Dass ihn eine Münchner Zeitung schon als "den alten Mann des Sprints" bezeichnet hat, motiviert Unger zusätzlich. Genauso wie die Rivalität im eigenen Stall mit Alexander Schaf. Der gebürtige Ukrainer, der vor einem Jahr von Sigmaringen zum VfB gewechselt ist, katapultierte sich an allen Etablierten vorbei in dieser Saison mit 10,20 Sekunden auf Anhieb zum schnellsten deutschen Sprinter.
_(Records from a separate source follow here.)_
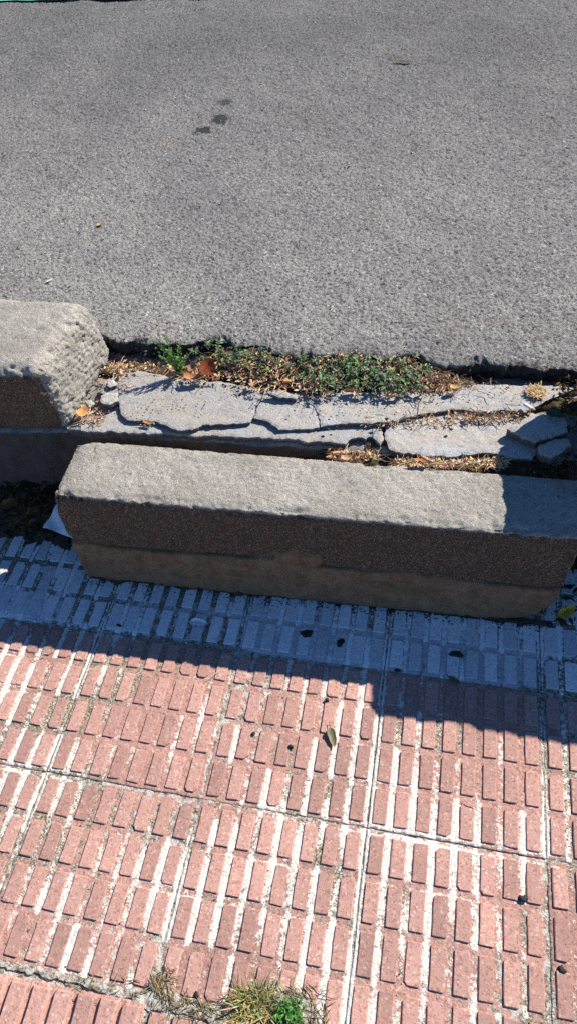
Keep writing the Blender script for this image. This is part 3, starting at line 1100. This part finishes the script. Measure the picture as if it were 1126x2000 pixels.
for _ in range(300):
    x = rnd.uniform(-.05, .72)
    y = float(edge_y(np.array([x]))[0]) - abs(rnd.gauss(0, .012)) + .002
    c = rnd.uniform(.03, .13)
    crumb(sp, (x, y, .262 + rnd.uniform(0, .015)), rnd.choice((.0015, .0018, .0025, .0045)), rnd, (c, c, c))
for _ in range(420):
    p = at(rnd.uniform(200, 1040), rnd.uniform(745, 815), .264)
    c = rnd.uniform(.04, .22)
    crumb(sp, (p[0], p[1], .2655), rnd.uniform(.0008, .0026), rnd, (c, c * .85, c * .7))
for _ in range(900):
    t_ = rnd.random()
    x = -.08 + 1.0 * t_
    y = .120 + .027 * t_ - abs(rnd.gauss(0, .010))
    c = rnd.choice((.02, .035, .06, .11))
    crumb(sp, (x, y, .0012 if rnd.random() < .3 else -.0018), rnd.uniform(.0008, .0026), rnd, (c, c * .8, c * .6))
for _ in range(900):
    x, y = rnd.uniform(-.25, 1.0), rnd.uniform(-.75, .12)
    c = rnd.choice((.02, .05, .16, .3))
    crumb(sp, (x, y, -.0022), rnd.uniform(.0006, .0017), rnd, (c, c * .9, c * .75))
for _ in range(90):
    p = at(rnd.uniform(0, 1126), rnd.uniform(20, 640), ZR)
    c = rnd.choice((.03, .05, .45, .6))
    crumb(sp, (p[0], p[1], ZR + .003), rnd.uniform(.0016, .0036), rnd, (c, c * .97, c * .9))
for (px, py) in ((735, 832), (812, 826), (755, 818), (765, 822), (640, 838), (655, 835), (470, 770), (485, 765), (505, 728), (880, 838), (560, 752)):
    p = at(px, py, .262)
    crumb(sp, (p[0], p[1], .262), rnd.uniform(.003, .006), rnd, (.03, .028, .026))
o = sp.build('grit', M['crumb'])
tag(o, 'loose grit and small crumbs of asphalt', 'grit', kind='stuff')


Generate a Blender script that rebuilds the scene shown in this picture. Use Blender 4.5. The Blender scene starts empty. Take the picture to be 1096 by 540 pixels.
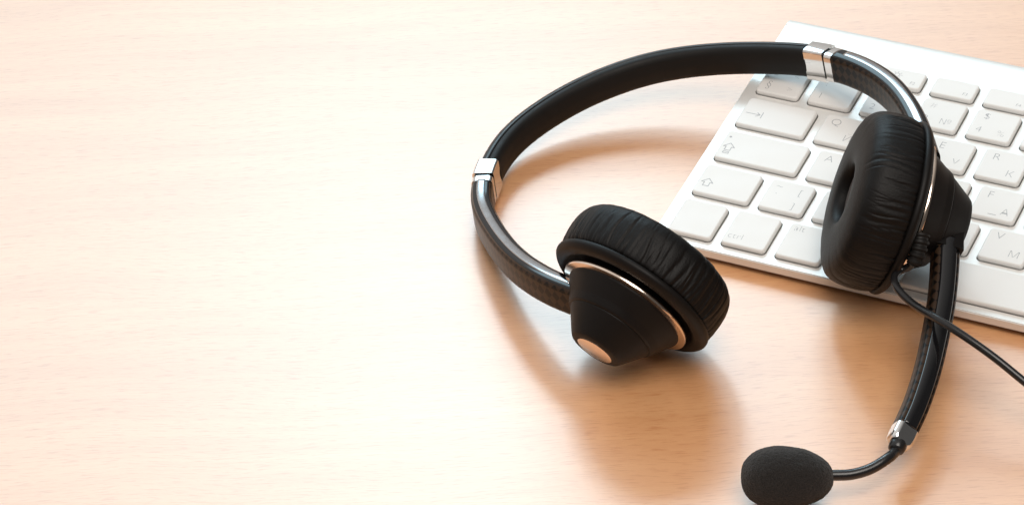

Dem "neuen Unger", als der Schaf (24) bereits bezeichnet wurde, haftet nur ein Makel an: bei der WM in Deagu war er als Schlussläufer der 4x100 Meter-Staffel maßgeblich an einem verpatzten Wechsel beteiligt und provozierte damit die Kritik seiner Teamkollegen - vor allem von Tobias Unger.

Turbo auf der Zielgeraden

"Da sind Leute zum ersten Mal in ihrem Leben im Aufgebot und halten sich schon jetzt für die kommenden Weltmeister", ließ (und lässt) der Kirchheimer auf seiner Homepage verlauten, "es kann nicht angehen, dass man mit diesen Einzelleistungen in der Saison nicht mindestens den Deutschen Rekord knackt", wetterte er weiter.

Im VfB-Trikot sollen nun beim Kampf um Hundertstel aus den Rivalen der Rennbahn Freunde werden. "Wir verstehen uns im Training gut, keiner will natürlich bei Tempoläufen hinter dem anderen sein", bestätigt Unger die enorme sportliche Rivalität. "Finanziell hat Schaf zu Unger aufgeschlossen", beschreibt Dieter Göggel die Situation. Auf der Zielgeraden seiner Karriere wird der Routinier mit den kurzgeschorenen Haaren jedoch noch einmal den Turbo einschalten. Dass die Konkurrenz im eigenen Stall die Leistungen befördert - das ist übrigens auch so ein Weihnachtswunsch des VfB-Leichtathletikchefs.